I won't agree that a horrendous censorship bill is helfpul for anyone, except for corrupt supporters of police state methodology and control freaks from the obsolete industries who don't care about human rights as long as they can extend their information control craze (under pretense for copyright) to further reaches to satisfy their thirst for power. They are the abusers here and they should be stopped.
Human rights is at the forefront of my mind. Privacy is a human right, and these companies and these social platforms have been abusing it. Copyright protection is hardly "censorship", and contrary to the marketing and popular belief on the matter, all of the well-understood protections for fair use remain intact with this law.
It often is. Because by its nature, copyright is about restricting information flow, and therefore it naturally can conflict with free speech, especially when copyright maximalists go overboard with it (which they always do).
So any kind of abusive copyright initiative should always be a suspect as attack on free speech. And this case is a very obvious example.
It's not abusive to point out that finding full episodes of copyrighted shows in their entirety has been trivial and that YouTube benefits significantly from distributing stolen content.

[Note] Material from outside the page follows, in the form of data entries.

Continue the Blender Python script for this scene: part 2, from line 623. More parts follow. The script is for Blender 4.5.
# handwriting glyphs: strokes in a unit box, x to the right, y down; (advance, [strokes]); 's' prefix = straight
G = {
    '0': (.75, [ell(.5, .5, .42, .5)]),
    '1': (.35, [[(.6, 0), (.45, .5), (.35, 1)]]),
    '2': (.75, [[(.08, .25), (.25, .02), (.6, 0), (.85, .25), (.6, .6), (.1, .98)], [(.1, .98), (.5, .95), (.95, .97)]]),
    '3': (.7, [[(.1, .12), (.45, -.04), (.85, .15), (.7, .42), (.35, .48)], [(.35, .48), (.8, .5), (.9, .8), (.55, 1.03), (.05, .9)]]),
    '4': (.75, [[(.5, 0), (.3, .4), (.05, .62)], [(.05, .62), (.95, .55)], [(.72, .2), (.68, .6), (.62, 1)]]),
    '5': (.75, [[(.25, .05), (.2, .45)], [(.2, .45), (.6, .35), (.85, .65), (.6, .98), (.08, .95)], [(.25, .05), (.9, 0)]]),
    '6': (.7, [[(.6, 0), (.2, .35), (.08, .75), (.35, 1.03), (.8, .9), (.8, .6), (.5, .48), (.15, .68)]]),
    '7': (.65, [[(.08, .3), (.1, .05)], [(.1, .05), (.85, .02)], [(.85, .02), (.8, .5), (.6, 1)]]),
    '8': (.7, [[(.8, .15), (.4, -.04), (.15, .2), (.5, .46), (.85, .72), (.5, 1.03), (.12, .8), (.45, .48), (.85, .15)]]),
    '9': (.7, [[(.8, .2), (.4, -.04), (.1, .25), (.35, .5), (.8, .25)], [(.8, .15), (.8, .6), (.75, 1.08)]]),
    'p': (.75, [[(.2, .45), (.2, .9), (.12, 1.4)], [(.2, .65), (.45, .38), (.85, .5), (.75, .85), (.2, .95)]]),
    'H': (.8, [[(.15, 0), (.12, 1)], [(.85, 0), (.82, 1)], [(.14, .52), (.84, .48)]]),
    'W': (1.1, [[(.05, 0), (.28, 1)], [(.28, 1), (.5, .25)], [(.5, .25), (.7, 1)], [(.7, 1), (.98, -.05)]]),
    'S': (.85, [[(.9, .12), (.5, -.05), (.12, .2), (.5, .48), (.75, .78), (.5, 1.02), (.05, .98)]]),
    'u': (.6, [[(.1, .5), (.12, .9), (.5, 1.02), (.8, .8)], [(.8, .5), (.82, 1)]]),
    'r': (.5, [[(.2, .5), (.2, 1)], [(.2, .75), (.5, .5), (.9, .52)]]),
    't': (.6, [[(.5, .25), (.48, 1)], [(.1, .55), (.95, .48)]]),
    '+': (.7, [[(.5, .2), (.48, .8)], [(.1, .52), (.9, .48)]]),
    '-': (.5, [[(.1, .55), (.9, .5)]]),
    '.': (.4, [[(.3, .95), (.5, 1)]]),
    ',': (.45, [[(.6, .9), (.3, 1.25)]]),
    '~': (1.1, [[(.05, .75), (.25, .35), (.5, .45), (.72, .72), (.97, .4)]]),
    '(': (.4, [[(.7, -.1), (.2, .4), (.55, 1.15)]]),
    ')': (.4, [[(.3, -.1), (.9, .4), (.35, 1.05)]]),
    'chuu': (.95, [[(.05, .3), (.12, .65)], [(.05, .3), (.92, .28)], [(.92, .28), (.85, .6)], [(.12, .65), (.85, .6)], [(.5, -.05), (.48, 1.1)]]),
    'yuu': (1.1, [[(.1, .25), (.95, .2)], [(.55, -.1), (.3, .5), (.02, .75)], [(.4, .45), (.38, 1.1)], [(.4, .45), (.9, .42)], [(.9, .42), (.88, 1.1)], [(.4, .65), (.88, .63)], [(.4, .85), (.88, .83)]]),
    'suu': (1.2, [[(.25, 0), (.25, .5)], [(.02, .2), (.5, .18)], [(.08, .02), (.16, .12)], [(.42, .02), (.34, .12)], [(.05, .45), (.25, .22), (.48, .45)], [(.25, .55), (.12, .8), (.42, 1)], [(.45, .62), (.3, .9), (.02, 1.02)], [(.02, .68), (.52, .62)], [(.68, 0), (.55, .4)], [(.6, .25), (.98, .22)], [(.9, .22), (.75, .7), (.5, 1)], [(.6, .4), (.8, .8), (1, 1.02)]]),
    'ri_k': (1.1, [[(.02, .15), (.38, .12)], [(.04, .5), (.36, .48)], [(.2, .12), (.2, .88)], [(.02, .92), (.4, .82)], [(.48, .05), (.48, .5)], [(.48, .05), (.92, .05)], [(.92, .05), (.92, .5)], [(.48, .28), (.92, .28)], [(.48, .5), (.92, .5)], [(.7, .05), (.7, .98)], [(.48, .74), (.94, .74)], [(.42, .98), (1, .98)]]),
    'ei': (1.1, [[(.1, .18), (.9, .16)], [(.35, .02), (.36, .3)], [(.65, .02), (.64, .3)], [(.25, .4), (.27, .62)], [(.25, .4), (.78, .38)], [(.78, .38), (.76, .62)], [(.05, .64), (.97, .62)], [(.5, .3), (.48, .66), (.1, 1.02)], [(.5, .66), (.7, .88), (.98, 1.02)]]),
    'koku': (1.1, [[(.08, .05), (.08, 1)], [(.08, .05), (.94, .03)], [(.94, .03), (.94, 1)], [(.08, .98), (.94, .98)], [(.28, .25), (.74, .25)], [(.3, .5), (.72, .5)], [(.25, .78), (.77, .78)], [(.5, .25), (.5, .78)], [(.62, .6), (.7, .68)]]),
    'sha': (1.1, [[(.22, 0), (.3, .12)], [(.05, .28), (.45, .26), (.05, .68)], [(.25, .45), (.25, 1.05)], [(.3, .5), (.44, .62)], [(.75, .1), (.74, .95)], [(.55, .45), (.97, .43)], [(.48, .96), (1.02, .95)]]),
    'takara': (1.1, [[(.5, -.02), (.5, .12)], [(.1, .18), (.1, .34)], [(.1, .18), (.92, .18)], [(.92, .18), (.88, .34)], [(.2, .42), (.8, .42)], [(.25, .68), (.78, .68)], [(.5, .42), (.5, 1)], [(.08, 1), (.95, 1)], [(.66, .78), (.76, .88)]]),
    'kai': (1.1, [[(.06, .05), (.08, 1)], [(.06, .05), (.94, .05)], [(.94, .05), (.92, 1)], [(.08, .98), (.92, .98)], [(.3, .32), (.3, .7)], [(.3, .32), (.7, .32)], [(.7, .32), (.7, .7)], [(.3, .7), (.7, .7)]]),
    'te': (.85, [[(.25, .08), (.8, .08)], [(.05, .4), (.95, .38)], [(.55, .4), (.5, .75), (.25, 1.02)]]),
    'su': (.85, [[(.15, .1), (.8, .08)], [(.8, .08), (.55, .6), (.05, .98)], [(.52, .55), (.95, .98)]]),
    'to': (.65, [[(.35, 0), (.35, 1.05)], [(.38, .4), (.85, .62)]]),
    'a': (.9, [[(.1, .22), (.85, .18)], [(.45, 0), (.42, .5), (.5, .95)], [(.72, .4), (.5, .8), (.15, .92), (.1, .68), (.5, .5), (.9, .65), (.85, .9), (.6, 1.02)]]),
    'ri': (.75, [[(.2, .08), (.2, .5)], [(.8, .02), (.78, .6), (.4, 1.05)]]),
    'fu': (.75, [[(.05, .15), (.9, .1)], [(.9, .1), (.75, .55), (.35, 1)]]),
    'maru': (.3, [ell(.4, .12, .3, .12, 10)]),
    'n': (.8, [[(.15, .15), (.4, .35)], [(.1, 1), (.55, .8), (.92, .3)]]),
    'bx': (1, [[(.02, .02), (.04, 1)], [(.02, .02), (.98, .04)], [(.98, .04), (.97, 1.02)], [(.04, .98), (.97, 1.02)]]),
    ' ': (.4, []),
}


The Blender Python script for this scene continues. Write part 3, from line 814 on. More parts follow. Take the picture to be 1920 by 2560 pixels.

The reality is, tech companies have had over a decade to demonstrate that they could behave themselves, manage their own platforms, and balance the needs of both content creators and the public.
Let me put it very simply for you. Those who try to extend the copyright in all directions are often proponents of censorship and police state methodology. It's commonly the same ones who push for DRM and anti-circumvention laws.
Public should not tolerate such kind of garbage, especially when corrupt politicians lie through their teeth about the consequences of such kind of laws.